-adapted by the author from the original in Portuguese: medium.com/refeição-a-sós; also: https://mineiromatuto.com (Parte IV-Epifania)
Epiphany is an open process. Self revelations can occur at any time. Sole eating may be a conducive moment for that, just like any other. Think of the sublime motion of the cellos in the third movement-adagio molto cantabile of Beethoven’s Nineth: a poem by Fernando Pessoa; Ruben´s The Holy Family; Eisntein`s theories on relativity, with its gravitational waves and the evidence of the universe being curved, therefore finite; the fresh air on a mountain top or at the seaside, or the electrifying dance of Elektra. We, however, cannot do without food, can we? So why not take advantage of eating and take it as moment, an occasion of self-fulfilment, besides body fulfilment?
Especially if you are eating alone. There you are, at the center-stage of a play, a lonely star where you are granted the whole universe, curved or not, finite or not, for you to explore, engage in, and eventually to better understand your place in it –or not; well, maybe even to get away from it.
Yes, someone will say, but what about fasting? I take it, but extremes are said to like each other. They mingle goodly. Not uncommon to hear the reference to fasting as « the ultimate diet».
We are not dealing here with Scheherazade, and the wonderful stories of the Arabian nights you have to tell Xarir so that he may spare your life while, and only while, he listens.

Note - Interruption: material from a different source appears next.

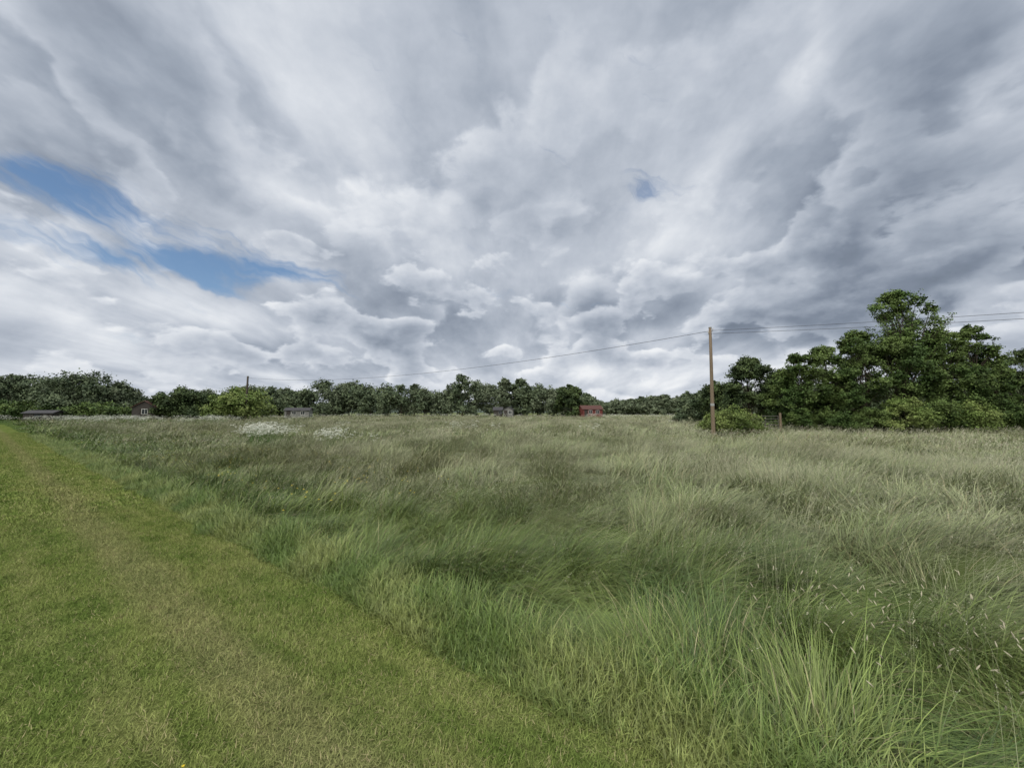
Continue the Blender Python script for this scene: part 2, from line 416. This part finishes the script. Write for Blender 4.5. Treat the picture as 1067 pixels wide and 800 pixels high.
def turf(seed, nb, size, h0, h1, wd):
    r = np.random.default_rng(seed)
    v, f, t_, rn, _ = ribbons(r, nb, size, h0, h1, wd, .45, .35, .9, 3.0, 2, disc=True)
    return mesh_from('turf', v, f, [M_mown], {'tt': t_*.7, 'rnd': rn})
tn = coll('turf_patch', [turf(400+i, 2900, .42, .018, .05, .0038) for i in range(4)] +
          [turf(410+i, 1500, .75, .03, .06, .010) for i in range(3)])
sA = []
for (a0_, a1_, st_, rad_, lo, hi) in ((-6, 9, .40, .42, 0, 4), (8.6, 45, .72, .75, 4, 7)):
    ga, gs = np.meshgrid(np.arange(a0_, a1_, st_), np.arange(-2.3, 1.85-rad_*.62, st_*.97)); ga = ga.ravel(); gs = gs.ravel()
    ea = np.arange(a0_, a1_, st_*.8); ga = np.append(ga, ea); gs = np.append(gs, edge(ea)-rad_*.72)
    ga = ga+R.uniform(-.15, .15, len(ga))*st_; gs = gs+R.uniform(-.12, .08, len(ga))*st_
    x, y = from_st(gs, ga); sA.append((x, y, R.integers(lo, hi, len(ga))))
x = np.concatenate([q[0] for q in sA]); y = np.concatenate([q[1] for q in sA]); ix = np.concatenate([q[2] for q in sA])
scatter('mown_turf_grass', np.stack([x, y, 0*x+.01], 1), np.stack([0*x, 0*x, R.uniform(0, 6.28, len(x))], 1),
        np.stack([1+0*x, 1+0*x, R.uniform(.75, 1.25, len(x))], 1), ix, tn)
nv = 80000; a = rg.uniform(-6, 40, nv); a = a*sm(rg.random(nv), -.2, 1); s_ = edge(a)-.03+np.abs(rg.normal(0, .28, nv)); x, y = from_st(s_, a)
L = (.05+.18*np.clip((s_-edge(a)+.05)/.5, 0, 1))*rg.uniform(.5, 1.4, nv)*(1+.35*snoise(x, y, .9, 91))
v, f, tt, _, m_ = blades(rg, x, y, gh(x, y), np.abs(L)+.03, rg.uniform(0, 6.28, nv), np.abs(rg.normal(.4, .28, nv)), rg.uniform(.3, 1.5, nv), rg.uniform(.004, .008, nv), 3)
cc = lerp((.11, .175, .040), (.225, .265, .085), np.clip(.5+.5*snoise(x, y, 1.3, 92)+rg.normal(0, .3, nv), 0, 1))*rg.uniform(.7, 1.25, nv)[:, None]
obj('verge_grass', mesh_from('verge_grass', v, f, [M_blade], col=np.repeat(cc, m_, 0)))

# ------------------------------------------------------------ flowers
M_white = plain('cow_parsley_petals', (.60, .62, .55), .6, .15)
M_stem = plain('flower_stem', (.09, .15, .04), .6, .2)
M_yel = plain('buttercup_petals', (.70, .52, .02), .4, .1)
M_head = plain('plantain_head', (.34, .32, .23), .8, .25, 40)
def parsley(seed):
    r = np.random.default_rng(seed)
    v, f, t_, rn, tips = ribbons(r, 16, .16, .75, 1.15, .007, .12, .12, .4, 2.5, 3)
    parts = [(v, f, t_, rn, 0)]; C = []
    for tp in tips[:, -1]:
        for k in range(14):
            a = r.random()*6.283; q = math.sqrt(r.random())*.065
            C.append(tp+np.array([q*math.cos(a), q*math.sin(a), -q*q*3+r.normal(0, .008)]))
    C = np.array(C); N = len(C); s_ = r.uniform(.010, .018, N)[:, None]
    a = r.random(N)*6.28; A = np.stack([np.cos(a), np.sin(a), r.normal(0, .4, N)], 1); B = np.stack([-np.sin(a), np.cos(a), r.normal(0, .4, N)], 1)
    V = np.stack([C-A*s_, C-B*s_, C+A*s_, C+B*s_], 1).reshape(-1, 3)
    parts.append((V, np.arange(N*4).reshape(-1, 4), np.zeros(N*4), np.zeros(N*4), 1))
    lv, lf, lt, lr, _ = ribbons(r, 50, .16, .2, .5, .03, .5, .2, .9, 3, 2); parts.append((lv, lf, lt, lr, 0))
    V, Fc, T, Rn, MI = merge(parts)
    return mesh_from('parsley', V, Fc, [M_stem, M_white], None, MI)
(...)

Xarir, the Sultan who has power of life and death over you, just like editors in moderns times: try not to please them with a good story!
The lonely eater is ascetic by nature. Great narratives do not contemplate the idea of eating alone. Take Hamlet, for example. His great monologues, his hesitations do not contemplate eating, let alone sole eating. Ours here, on the contrary, may be a stale, flat and unprofitable narrative, but is an equally authentic one, focused on the hidden overtures for transcendental pleasures that sole eating can provide.
So, thinking and eating seem separate things, but only apparently. It depends on how and what you think. The baroque period can be of help here, with its «personal affections». For sure, Shakespeare´s Othello traverses from the most transcendental and affectionate love to the most hideous crime without eating a single olive. Pure thinking, conjectures, in between, instigated by Iago out of a drama that deep down is political. Incidentally, I, for myself, tend to think that Iago never existed but in Othello`s mind.
Julius Caesar´s comments to Mark Anthony are premonitory about Caius Cassius´s thin complexion and his tendency to conspire:
«Let me have men about me that are fat; Sleek-headed men and such as sleep o’nights. Yond Cassius has a lean and hungry look; He thinks too much: such men are dangerous»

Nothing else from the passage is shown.